__Your instructions__. The data must be written out once more, precisely as given.

__Supplied material__.
^^^^^^^^^^^^^^^^

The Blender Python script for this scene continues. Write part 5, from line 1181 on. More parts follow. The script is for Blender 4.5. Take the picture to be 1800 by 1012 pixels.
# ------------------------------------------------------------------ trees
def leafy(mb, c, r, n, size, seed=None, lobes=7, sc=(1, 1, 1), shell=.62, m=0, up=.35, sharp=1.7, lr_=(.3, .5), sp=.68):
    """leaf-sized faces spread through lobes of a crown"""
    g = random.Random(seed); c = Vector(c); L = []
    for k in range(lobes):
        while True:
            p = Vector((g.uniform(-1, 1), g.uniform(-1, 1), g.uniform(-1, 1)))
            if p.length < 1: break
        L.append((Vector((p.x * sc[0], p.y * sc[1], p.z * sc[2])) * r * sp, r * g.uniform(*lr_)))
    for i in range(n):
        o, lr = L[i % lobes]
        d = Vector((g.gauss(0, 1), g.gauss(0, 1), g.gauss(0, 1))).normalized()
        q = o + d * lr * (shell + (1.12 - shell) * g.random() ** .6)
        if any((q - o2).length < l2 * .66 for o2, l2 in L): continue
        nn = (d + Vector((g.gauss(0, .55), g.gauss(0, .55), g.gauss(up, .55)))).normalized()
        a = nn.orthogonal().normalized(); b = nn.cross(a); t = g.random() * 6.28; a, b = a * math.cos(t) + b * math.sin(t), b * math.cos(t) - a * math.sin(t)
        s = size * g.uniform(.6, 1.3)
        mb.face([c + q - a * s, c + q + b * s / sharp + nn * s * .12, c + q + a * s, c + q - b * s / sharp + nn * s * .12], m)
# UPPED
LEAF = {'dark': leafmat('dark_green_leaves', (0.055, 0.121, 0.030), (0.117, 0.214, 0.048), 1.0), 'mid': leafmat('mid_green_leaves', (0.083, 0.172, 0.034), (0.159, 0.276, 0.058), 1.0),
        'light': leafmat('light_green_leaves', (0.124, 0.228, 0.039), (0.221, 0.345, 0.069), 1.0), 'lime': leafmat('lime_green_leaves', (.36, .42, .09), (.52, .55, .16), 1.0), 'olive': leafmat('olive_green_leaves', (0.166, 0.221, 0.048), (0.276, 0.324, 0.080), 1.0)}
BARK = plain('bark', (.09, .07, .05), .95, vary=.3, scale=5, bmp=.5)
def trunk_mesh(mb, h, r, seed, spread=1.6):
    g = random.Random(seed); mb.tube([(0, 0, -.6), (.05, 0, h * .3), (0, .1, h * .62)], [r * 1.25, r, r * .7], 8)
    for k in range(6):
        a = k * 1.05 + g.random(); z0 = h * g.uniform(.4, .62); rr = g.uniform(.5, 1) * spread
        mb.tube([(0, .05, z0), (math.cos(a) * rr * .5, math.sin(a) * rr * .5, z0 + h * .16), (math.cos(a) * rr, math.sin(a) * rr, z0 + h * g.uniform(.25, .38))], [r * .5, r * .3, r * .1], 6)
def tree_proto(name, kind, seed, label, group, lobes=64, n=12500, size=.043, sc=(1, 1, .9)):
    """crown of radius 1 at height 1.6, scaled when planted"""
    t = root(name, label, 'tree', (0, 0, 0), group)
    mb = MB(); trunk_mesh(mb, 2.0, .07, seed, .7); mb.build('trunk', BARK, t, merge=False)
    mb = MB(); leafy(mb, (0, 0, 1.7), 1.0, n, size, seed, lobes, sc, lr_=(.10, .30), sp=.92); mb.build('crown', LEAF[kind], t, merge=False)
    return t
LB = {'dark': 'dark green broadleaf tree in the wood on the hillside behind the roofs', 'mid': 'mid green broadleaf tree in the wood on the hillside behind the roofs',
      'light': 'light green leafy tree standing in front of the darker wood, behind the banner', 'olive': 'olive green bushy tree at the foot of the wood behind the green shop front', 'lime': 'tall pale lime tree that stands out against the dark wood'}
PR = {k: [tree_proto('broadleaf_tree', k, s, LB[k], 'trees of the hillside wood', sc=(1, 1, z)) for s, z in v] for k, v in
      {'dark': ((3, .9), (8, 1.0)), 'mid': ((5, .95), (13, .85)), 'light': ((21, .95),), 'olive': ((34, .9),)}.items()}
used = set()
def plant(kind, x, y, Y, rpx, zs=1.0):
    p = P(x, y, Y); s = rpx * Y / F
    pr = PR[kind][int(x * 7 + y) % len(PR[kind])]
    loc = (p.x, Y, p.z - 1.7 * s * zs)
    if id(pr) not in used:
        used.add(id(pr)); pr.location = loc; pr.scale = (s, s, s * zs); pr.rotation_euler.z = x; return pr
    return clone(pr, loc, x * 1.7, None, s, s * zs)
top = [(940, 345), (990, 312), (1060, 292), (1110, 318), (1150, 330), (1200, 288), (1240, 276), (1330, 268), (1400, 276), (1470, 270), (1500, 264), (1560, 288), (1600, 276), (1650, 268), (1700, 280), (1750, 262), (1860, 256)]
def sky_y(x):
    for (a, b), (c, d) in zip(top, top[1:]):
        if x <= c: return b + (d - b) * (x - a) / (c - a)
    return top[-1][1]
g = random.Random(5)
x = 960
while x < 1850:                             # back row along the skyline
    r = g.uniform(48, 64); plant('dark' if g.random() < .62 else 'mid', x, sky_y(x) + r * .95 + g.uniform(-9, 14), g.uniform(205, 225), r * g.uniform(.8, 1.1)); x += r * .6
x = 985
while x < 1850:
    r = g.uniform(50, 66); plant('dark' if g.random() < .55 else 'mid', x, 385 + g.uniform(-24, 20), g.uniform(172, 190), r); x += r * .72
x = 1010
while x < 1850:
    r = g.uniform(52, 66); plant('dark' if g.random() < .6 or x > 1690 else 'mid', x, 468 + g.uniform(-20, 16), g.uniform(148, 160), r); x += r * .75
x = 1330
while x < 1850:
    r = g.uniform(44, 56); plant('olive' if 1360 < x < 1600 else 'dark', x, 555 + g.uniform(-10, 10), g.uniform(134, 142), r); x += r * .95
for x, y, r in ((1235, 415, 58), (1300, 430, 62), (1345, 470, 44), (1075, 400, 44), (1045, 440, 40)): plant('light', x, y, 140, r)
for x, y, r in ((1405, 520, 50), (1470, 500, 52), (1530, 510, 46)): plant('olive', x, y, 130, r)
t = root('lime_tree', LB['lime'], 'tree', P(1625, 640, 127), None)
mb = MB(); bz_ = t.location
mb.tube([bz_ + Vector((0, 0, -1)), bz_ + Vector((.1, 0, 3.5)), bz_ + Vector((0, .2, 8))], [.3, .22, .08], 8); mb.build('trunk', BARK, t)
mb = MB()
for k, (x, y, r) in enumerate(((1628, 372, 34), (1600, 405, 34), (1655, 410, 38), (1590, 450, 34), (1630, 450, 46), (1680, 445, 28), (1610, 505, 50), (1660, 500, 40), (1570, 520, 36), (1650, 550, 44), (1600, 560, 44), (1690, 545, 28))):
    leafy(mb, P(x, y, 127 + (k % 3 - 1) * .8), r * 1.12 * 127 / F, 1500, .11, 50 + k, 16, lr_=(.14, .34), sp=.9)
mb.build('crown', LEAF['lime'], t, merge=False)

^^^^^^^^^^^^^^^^

__Answer in full__.
The Blender Python script for this scene continues. Write part 5, from line 1181 on. More parts follow. The script is for Blender 4.5. Take the picture to be 1800 by 1012 pixels.
# ------------------------------------------------------------------ trees
def leafy(mb, c, r, n, size, seed=None, lobes=7, sc=(1, 1, 1), shell=.62, m=0, up=.35, sharp=1.7, lr_=(.3, .5), sp=.68):
    """leaf-sized faces spread through lobes of a crown"""
    g = random.Random(seed); c = Vector(c); L = []
    for k in range(lobes):
        while True:
            p = Vector((g.uniform(-1, 1), g.uniform(-1, 1), g.uniform(-1, 1)))
            if p.length < 1: break
        L.append((Vector((p.x * sc[0], p.y * sc[1], p.z * sc[2])) * r * sp, r * g.uniform(*lr_)))
    for i in range(n):
        o, lr = L[i % lobes]
        d = Vector((g.gauss(0, 1), g.gauss(0, 1), g.gauss(0, 1))).normalized()
        q = o + d * lr * (shell + (1.12 - shell) * g.random() ** .6)
        if any((q - o2).length < l2 * .66 for o2, l2 in L): continue
        nn = (d + Vector((g.gauss(0, .55), g.gauss(0, .55), g.gauss(up, .55)))).normalized()
        a = nn.orthogonal().normalized(); b = nn.cross(a); t = g.random() * 6.28; a, b = a * math.cos(t) + b * math.sin(t), b * math.cos(t) - a * math.sin(t)
        s = size * g.uniform(.6, 1.3)
        mb.face([c + q - a * s, c + q + b * s / sharp + nn * s * .12, c + q + a * s, c + q - b * s / sharp + nn * s * .12], m)
# UPPED
LEAF = {'dark': leafmat('dark_green_leaves', (0.055, 0.121, 0.030), (0.117, 0.214, 0.048), 1.0), 'mid': leafmat('mid_green_leaves', (0.083, 0.172, 0.034), (0.159, 0.276, 0.058), 1.0),
        'light': leafmat('light_green_leaves', (0.124, 0.228, 0.039), (0.221, 0.345, 0.069), 1.0), 'lime': leafmat('lime_green_leaves', (.36, .42, .09), (.52, .55, .16), 1.0), 'olive': leafmat('olive_green_leaves', (0.166, 0.221, 0.048), (0.276, 0.324, 0.080), 1.0)}
BARK = plain('bark', (.09, .07, .05), .95, vary=.3, scale=5, bmp=.5)
def trunk_mesh(mb, h, r, seed, spread=1.6):
    g = random.Random(seed); mb.tube([(0, 0, -.6), (.05, 0, h * .3), (0, .1, h * .62)], [r * 1.25, r, r * .7], 8)
    for k in range(6):
        a = k * 1.05 + g.random(); z0 = h * g.uniform(.4, .62); rr = g.uniform(.5, 1) * spread
        mb.tube([(0, .05, z0), (math.cos(a) * rr * .5, math.sin(a) * rr * .5, z0 + h * .16), (math.cos(a) * rr, math.sin(a) * rr, z0 + h * g.uniform(.25, .38))], [r * .5, r * .3, r * .1], 6)
def tree_proto(name, kind, seed, label, group, lobes=64, n=12500, size=.043, sc=(1, 1, .9)):
    """crown of radius 1 at height 1.6, scaled when planted"""
    t = root(name, label, 'tree', (0, 0, 0), group)
    mb = MB(); trunk_mesh(mb, 2.0, .07, seed, .7); mb.build('trunk', BARK, t, merge=False)
    mb = MB(); leafy(mb, (0, 0, 1.7), 1.0, n, size, seed, lobes, sc, lr_=(.10, .30), sp=.92); mb.build('crown', LEAF[kind], t, merge=False)
    return t
LB = {'dark': 'dark green broadleaf tree in the wood on the hillside behind the roofs', 'mid': 'mid green broadleaf tree in the wood on the hillside behind the roofs',
      'light': 'light green leafy tree standing in front of the darker wood, behind the banner', 'olive': 'olive green bushy tree at the foot of the wood behind the green shop front', 'lime': 'tall pale lime tree that stands out against the dark wood'}
PR = {k: [tree_proto('broadleaf_tree', k, s, LB[k], 'trees of the hillside wood', sc=(1, 1, z)) for s, z in v] for k, v in
      {'dark': ((3, .9), (8, 1.0)), 'mid': ((5, .95), (13, .85)), 'light': ((21, .95),), 'olive': ((34, .9),)}.items()}
used = set()
def plant(kind, x, y, Y, rpx, zs=1.0):
    p = P(x, y, Y); s = rpx * Y / F
    pr = PR[kind][int(x * 7 + y) % len(PR[kind])]
    loc = (p.x, Y, p.z - 1.7 * s * zs)
    if id(pr) not in used:
        used.add(id(pr)); pr.location = loc; pr.scale = (s, s, s * zs); pr.rotation_euler.z = x; return pr
    return clone(pr, loc, x * 1.7, None, s, s * zs)
top = [(940, 345), (990, 312), (1060, 292), (1110, 318), (1150, 330), (1200, 288), (1240, 276), (1330, 268), (1400, 276), (1470, 270), (1500, 264), (1560, 288), (1600, 276), (1650, 268), (1700, 280), (1750, 262), (1860, 256)]
def sky_y(x):
    for (a, b), (c, d) in zip(top, top[1:]):
        if x <= c: return b + (d - b) * (x - a) / (c - a)
    return top[-1][1]
g = random.Random(5)
x = 960
while x < 1850:                             # back row along the skyline
    r = g.uniform(48, 64); plant('dark' if g.random() < .62 else 'mid', x, sky_y(x) + r * .95 + g.uniform(-9, 14), g.uniform(205, 225), r * g.uniform(.8, 1.1)); x += r * .6
x = 985
while x < 1850:
    r = g.uniform(50, 66); plant('dark' if g.random() < .55 else 'mid', x, 385 + g.uniform(-24, 20), g.uniform(172, 190), r); x += r * .72
x = 1010
while x < 1850:
    r = g.uniform(52, 66); plant('dark' if g.random() < .6 or x > 1690 else 'mid', x, 468 + g.uniform(-20, 16), g.uniform(148, 160), r); x += r * .75
x = 1330
while x < 1850:
    r = g.uniform(44, 56); plant('olive' if 1360 < x < 1600 else 'dark', x, 555 + g.uniform(-10, 10), g.uniform(134, 142), r); x += r * .95
for x, y, r in ((1235, 415, 58), (1300, 430, 62), (1345, 470, 44), (1075, 400, 44), (1045, 440, 40)): plant('light', x, y, 140, r)
for x, y, r in ((1405, 520, 50), (1470, 500, 52), (1530, 510, 46)): plant('olive', x, y, 130, r)
t = root('lime_tree', LB['lime'], 'tree', P(1625, 640, 127), None)
mb = MB(); bz_ = t.location
mb.tube([bz_ + Vector((0, 0, -1)), bz_ + Vector((.1, 0, 3.5)), bz_ + Vector((0, .2, 8))], [.3, .22, .08], 8); mb.build('trunk', BARK, t)
mb = MB()
for k, (x, y, r) in enumerate(((1628, 372, 34), (1600, 405, 34), (1655, 410, 38), (1590, 450, 34), (1630, 450, 46), (1680, 445, 28), (1610, 505, 50), (1660, 500, 40), (1570, 520, 36), (1650, 550, 44), (1600, 560, 44), (1690, 545, 28))):
    leafy(mb, P(x, y, 127 + (k % 3 - 1) * .8), r * 1.12 * 127 / F, 1500, .11, 50 + k, 16, lr_=(.14, .34), sp=.9)
mb.build('crown', LEAF['lime'], t, merge=False)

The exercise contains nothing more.